The Kennedy Center announced it will extend the contract of National Symphony Orchestra director Christoph Eschenbach through 2017, the Washington Post’s Anne Midgette reported Monday.

Is this a surprise? No. NSO directors tend to stick around for a while: Antal Doráti had the shortest tenure, of just seven years in the ’70s; Mstislav Rostropovich, his successor, stuck around for 17, and old Howard Mitchell lasted 20. Even the embattled Leonard Slatkin made it to 12 before being, er, coming to a mutual agreement with the board.

Eschenbach took the helm in 2010 to much hoopla, so it’s hard to imagine the Kennedy Center not extending his contract. Or rather, had that been a possibility, we would have seen signs of it by now. Granted, some of that hoopla has faded, as is expected with anyone who was as hyped at the start as Eschenbach. And there was a lot to hype: a Hollywood bio (war orphan-turned-piano virtuoso) and experience leading a higher profile—-and, let’s be blunt, better—-orchestra than the NSO, the Philadelphia Orchestra. He was billed, not so subtly, as the anti-Slatkin: European and not American, romantic and not technical, team player attuned to development needs and not, um, distracted with personal issues.

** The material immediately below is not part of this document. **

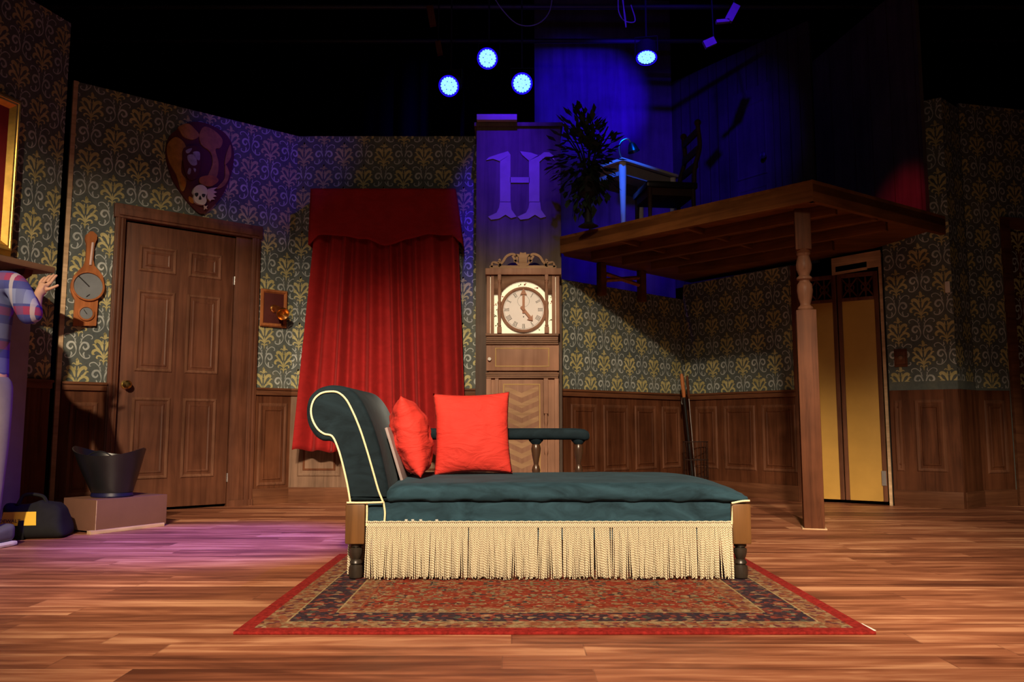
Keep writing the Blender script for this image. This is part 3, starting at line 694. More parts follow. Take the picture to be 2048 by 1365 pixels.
arc = [(dcx+Ra*.98*math.cos(a), dcz+Ra*1.02*math.sin(a)) for a in [math.pi*(i/n) for i in range(n+1)]]
arc = [p for p in arc if p[1] > zs]
pl = [(x1, zs), (x1, zA), (x0, zA), (x0, zs)]
vs = []; fs = []
for p in arc: vs += [(p[0], .0, p[1]), (p[0], .0, zA)]
for i in range(len(arc)-1): fs.append((2*i, 2*i+1, 2*i+3, 2*i+2))
mb.add(vs, fs); mb.add([(arc[0][0], 0, zs), (x1, 0, zs), (x1, 0, zA), (arc[0][0], 0, zA)], [(0, 1, 2, 3)]); mb.add([(x0, 0, zs), (arc[-1][0], 0, zs), (arc[-1][0], 0, zA), (x0, 0, zA)], [(0, 1, 2, 3)])
o = mb.build('arched_spandrel', 'clock_dk', t); so = o.modifiers.new('s', 'SOLIDIFY'); so.thickness = .012; so.offset = 0
mb = MB(); mb.box(x0-.03, x1+.03, .012, .019, zDialBot, zA-.01); mb.build('dial_backing', 'glassback', t)
mb = MB(); Td = TR(dcx, .012, dcz, rx=math.pi/2); mb.lathe([(.001, .0185), (ar*.93, .018), (ar*.93, .0)], Td, 48); dial = mb.build('dial', 'dial', t)
mb = MB(); mb.lathe([(ar*.90, 0), (ar*.90, .028), (ar*.95, .036), (ar*1.02, .030), (ar*1.05, .0)], Td, 48, caps=False); mb.build('bezel', 'clock', t)
ROM = ['XII', 'I', 'II', 'III', 'IIII', 'V', 'VI', 'VII', 'VIII', 'IX', 'X', 'XI']
def roman(mb, txt, T):
    w_ = {'I': .009, 'V': .014, 'X': .016}; tot = sum(w_[c] for c in txt); x = -tot/2; h = .015; th = .0016
    for c in txt:
        cw = w_[c]; m_ = x+cw/2
        L = {'I': [((0, -h), (0, h))], 'V': [((-.005, h), (0, -h)), ((.005, h), (0, -h))], 'X': [((-.005, h), (.005, -h)), ((.005, h), (-.005, -h))]}[c]
        for k, (a, b) in enumerate(L):
            tt = th*(1 if k == 0 else .6); mb.add([(m_+a[0]-tt, 0, a[1]), (m_+a[0]+tt, 0, a[1]), (m_+b[0]+tt, 0, b[1]), (m_+b[0]-tt, 0, b[1])], [(0, 1, 2, 3)])
        x += cw
    x = tot/2-.001
    for s in (-h, h): mb.add([(-x, 0, s-.0008), (x, 0, s-.0008), (x, 0, s+.0008), (-x, 0, s+.0008)], [(0, 1, 2, 3)])
_a = MB.add
class TM(MB):
    TT = None
    def add(s, vs, fs, mi=0, T=None): return _a(s, vs, fs, mi, s.TT if T is None else T)
mb = TM()
for k in range(12):
    an = -k*math.pi/6; rr = ar*.74
    mb.TT = Matrix.Translation((dcx, -.0072, dcz)) @ Matrix.Rotation(-an, 4, 'Y') @ Matrix.Translation((0, 0, rr)) @ Matrix.Scale(1.15*ar/.22*1.15, 4, (0, 0, 1)) @ Matrix.Scale(ar/.22*1.3, 4, (1, 0, 0))
    roman(mb, ROM[k], None)
mb.TT = Matrix.Translation((dcx, -.0070, dcz)); n = 48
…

Now that Eschenbach has had a few years under his baton, we can judge for ourselves how he’s delivered on that promise. He’s made good on bringing us closer to Europe, a shift away from the NSO’s previous niche focus on American music. He’s toured the orchestra internationally, including an unorthodox South American circuit. He’s leveraged his personal relationships into celebrity visits by Renée Fleming and Lang Lang, even took to the keyboard to bang out some tunes with the latter. He’s shone a spotlight on several new composers, often European (Joerg Widmann, Magnus Lindberg, Kaija Saariaho) but also American (Peter Lieberson, Augusta Read Thomas), Israeli (Avner Dorman) and others; this can be risky with more conservative audiences, but more often than not, the pieces have connected well. And when doing the old favorites, the Beethovens and Bartóks, he’s managed to acquaint us with their rarer works and deliver some of the best NSO concerts in recent memory (Fidelio and Bluebeard’s Castle, respectively). His leadership has reportedly improved orchestra morale, if not necessarily its technical precision that Eschenbach prioritizes somewhere below his personal feel for each piece.

On the other hand, he hasn’t yet achieved the one thing the Kennedy Center, and D.C. classical fans, really want, the same thing they’ve asked of every NSO director before him: to turn the NSO into a truly top-tier, internationally recognized orchestra. But that’s a tall, maybe impossible order. What makes an orchestra a “Big Five” is at this point a question of legacy and arguably no longer really relevant. The NSO’s sometimes suffered from less than stellar musicianship, something Eschenbach’s been tasked with correcting through some hires, particularly in the historically subpar brass section. But these things take time.

So the evaluation from management seems to be: pretty good. Definitely good enough not to get fired.

Whether that justifies his reported $2 million salary (at Philly he made $2.3), double that of his predecessor and higher than nearly every other conductor in the country, is an open question. But the NSO, being part of the Kennedy Center, has a financial buffer courtesy of taxpayers that other orchestras don’t have. So the fact that we can afford to pay our musicians handsomely—-as highly skilled artists should be (not just Eschenbach but the orchestra as a whole enjoys good salaries), when other orchestras are either going bankrupt or extracting pounds of flesh from their musicians in bitter labor disputes—-is something to celebrate, not begrudge. And decent compensation probably matters a lot more for orchestra morale than the name at the podium.

Orchestra directors wear a lot of hats, a lot of which we don’t see: programmer, fundraiser, talent scout, coach, as well as baton-waver. Eschenbach’s bosses are apparently happy with his behind the scenes work. But then again, something would have to be seriously wrong for them not to be. Barring gross negligence, chances are we’ll see another extension after this, and another one a few years down the road.

Eschenbach’s profile so far remains greater than his orchestra, as evinced by his periodic absences jet-setting to engagements across the globe. With more time, there’s hope the NSO will catch up to its director. But the NSO is an institution within an institution, and there’s only so much one man can do.